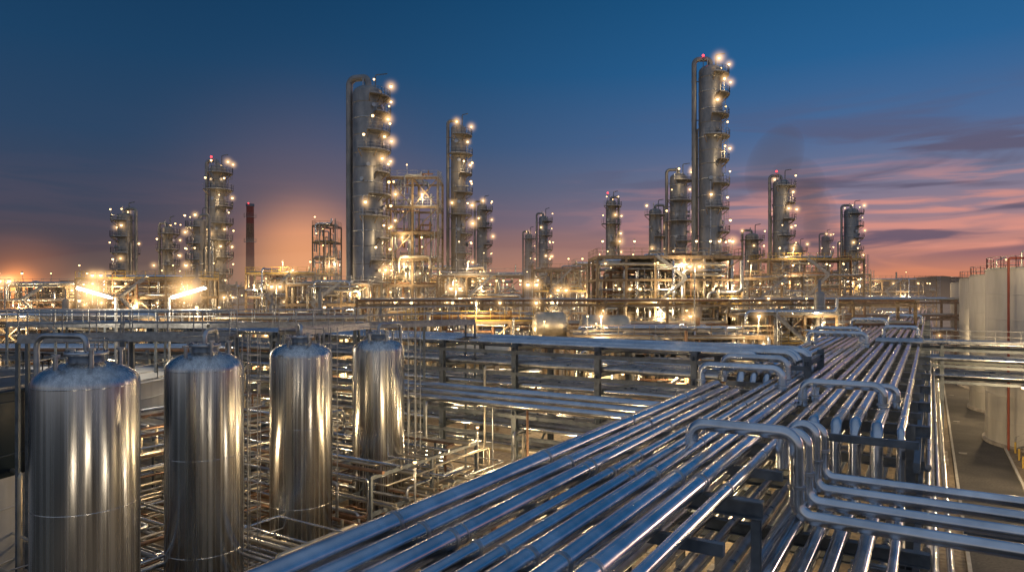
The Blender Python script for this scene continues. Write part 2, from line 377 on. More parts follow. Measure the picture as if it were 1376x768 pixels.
--
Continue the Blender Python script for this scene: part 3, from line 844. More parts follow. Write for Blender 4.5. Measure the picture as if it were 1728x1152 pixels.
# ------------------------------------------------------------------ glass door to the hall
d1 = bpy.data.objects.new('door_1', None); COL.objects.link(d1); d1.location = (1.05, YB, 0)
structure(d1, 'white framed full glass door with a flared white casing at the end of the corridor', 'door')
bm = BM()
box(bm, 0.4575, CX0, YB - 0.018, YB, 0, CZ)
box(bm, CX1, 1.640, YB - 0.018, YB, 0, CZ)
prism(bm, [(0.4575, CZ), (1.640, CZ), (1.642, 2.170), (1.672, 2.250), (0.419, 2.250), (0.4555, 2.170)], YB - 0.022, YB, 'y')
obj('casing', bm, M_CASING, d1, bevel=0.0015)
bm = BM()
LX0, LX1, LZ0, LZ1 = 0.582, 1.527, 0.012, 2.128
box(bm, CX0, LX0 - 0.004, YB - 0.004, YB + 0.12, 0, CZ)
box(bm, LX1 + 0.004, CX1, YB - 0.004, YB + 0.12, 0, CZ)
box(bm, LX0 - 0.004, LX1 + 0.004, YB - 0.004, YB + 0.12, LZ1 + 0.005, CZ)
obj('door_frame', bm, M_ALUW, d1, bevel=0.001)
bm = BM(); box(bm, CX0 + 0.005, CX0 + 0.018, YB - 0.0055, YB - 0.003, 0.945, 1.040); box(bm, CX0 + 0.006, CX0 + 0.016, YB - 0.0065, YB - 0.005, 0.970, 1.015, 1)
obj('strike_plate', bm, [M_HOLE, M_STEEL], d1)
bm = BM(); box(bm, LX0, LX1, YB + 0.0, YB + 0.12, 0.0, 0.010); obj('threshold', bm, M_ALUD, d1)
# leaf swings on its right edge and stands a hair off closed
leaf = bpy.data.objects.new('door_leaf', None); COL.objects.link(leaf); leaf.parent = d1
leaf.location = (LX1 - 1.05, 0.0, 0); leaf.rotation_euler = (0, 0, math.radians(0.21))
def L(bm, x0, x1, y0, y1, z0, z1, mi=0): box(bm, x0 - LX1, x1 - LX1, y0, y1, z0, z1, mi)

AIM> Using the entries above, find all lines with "from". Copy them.

OUTPUT>
The Blender Python script for this scene continues. Write part 2, from line 377 on. More parts follow. Measure the picture as if it were 1376x768 pixels.
Continue the Blender Python script for this scene: part 3, from line 844. More parts follow. Write for Blender 4.5. Measure the picture as if it were 1728x1152 pixels.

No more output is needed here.